• _Request_: Using the listing below, report all lines holding the word "script".
======== Records for this task ========
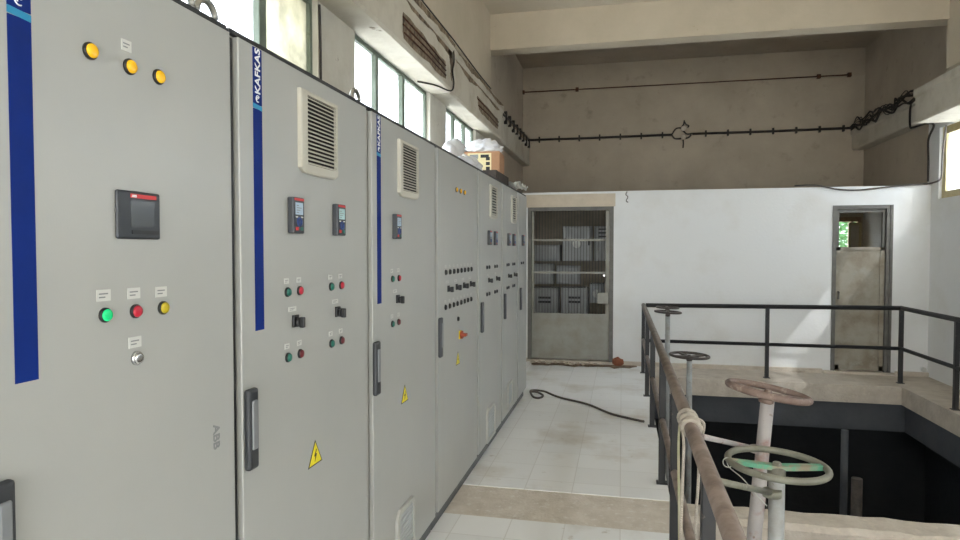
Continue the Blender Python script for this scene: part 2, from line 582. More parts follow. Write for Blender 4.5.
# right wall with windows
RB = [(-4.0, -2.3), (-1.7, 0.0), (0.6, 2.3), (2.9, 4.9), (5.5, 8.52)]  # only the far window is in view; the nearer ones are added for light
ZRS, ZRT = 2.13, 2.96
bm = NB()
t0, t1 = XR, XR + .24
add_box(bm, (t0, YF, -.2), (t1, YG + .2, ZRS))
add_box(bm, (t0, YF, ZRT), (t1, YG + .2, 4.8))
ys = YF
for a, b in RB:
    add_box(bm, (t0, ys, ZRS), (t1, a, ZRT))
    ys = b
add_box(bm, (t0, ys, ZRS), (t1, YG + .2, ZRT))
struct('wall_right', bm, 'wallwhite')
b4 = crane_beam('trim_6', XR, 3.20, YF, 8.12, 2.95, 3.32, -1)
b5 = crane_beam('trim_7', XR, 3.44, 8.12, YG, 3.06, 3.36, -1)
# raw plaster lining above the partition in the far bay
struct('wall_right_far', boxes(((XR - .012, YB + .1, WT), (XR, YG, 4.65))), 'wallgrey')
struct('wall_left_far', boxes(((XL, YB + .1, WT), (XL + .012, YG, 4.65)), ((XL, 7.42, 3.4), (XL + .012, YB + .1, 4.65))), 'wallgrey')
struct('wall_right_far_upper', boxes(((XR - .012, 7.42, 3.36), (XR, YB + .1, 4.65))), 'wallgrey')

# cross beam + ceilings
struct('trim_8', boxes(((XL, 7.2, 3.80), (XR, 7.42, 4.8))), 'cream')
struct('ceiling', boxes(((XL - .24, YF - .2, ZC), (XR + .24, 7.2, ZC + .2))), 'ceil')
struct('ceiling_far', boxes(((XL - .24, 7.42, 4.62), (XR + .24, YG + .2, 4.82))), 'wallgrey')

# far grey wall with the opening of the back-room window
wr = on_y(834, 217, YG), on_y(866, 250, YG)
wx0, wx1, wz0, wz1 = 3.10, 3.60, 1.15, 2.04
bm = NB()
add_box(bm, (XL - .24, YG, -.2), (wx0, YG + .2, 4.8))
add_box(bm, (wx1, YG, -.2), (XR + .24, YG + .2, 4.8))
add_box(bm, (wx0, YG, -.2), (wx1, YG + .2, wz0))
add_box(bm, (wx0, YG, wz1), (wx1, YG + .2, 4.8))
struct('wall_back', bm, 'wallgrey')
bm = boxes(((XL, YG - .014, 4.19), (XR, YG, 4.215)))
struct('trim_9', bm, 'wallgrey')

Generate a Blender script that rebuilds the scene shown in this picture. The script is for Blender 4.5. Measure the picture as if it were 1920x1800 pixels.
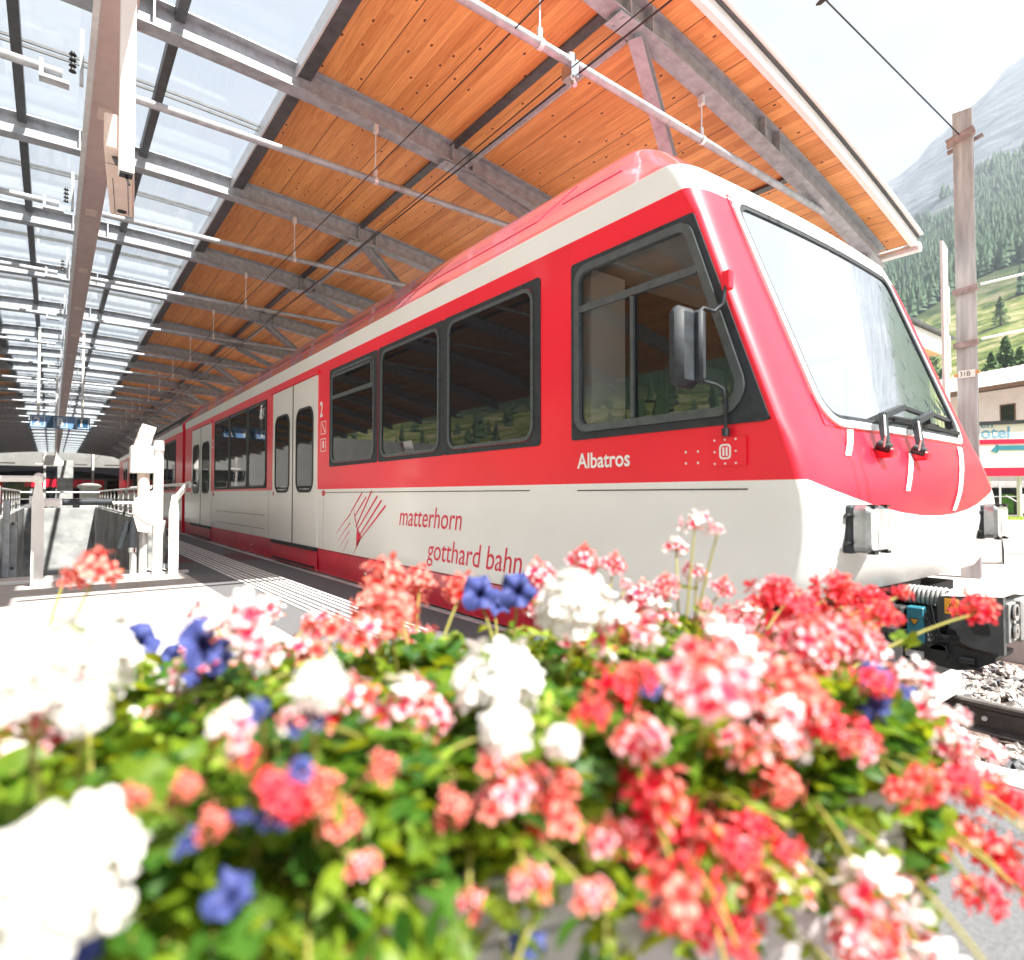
========
• _Final result_:
Continue the Blender Python script for this scene: part 2, from line 582. More parts follow. Write for Blender 4.5.
Generate a Blender script that rebuilds the scene shown in this picture. The script is for Blender 4.5. Measure the picture as if it were 1920x1800 pixels.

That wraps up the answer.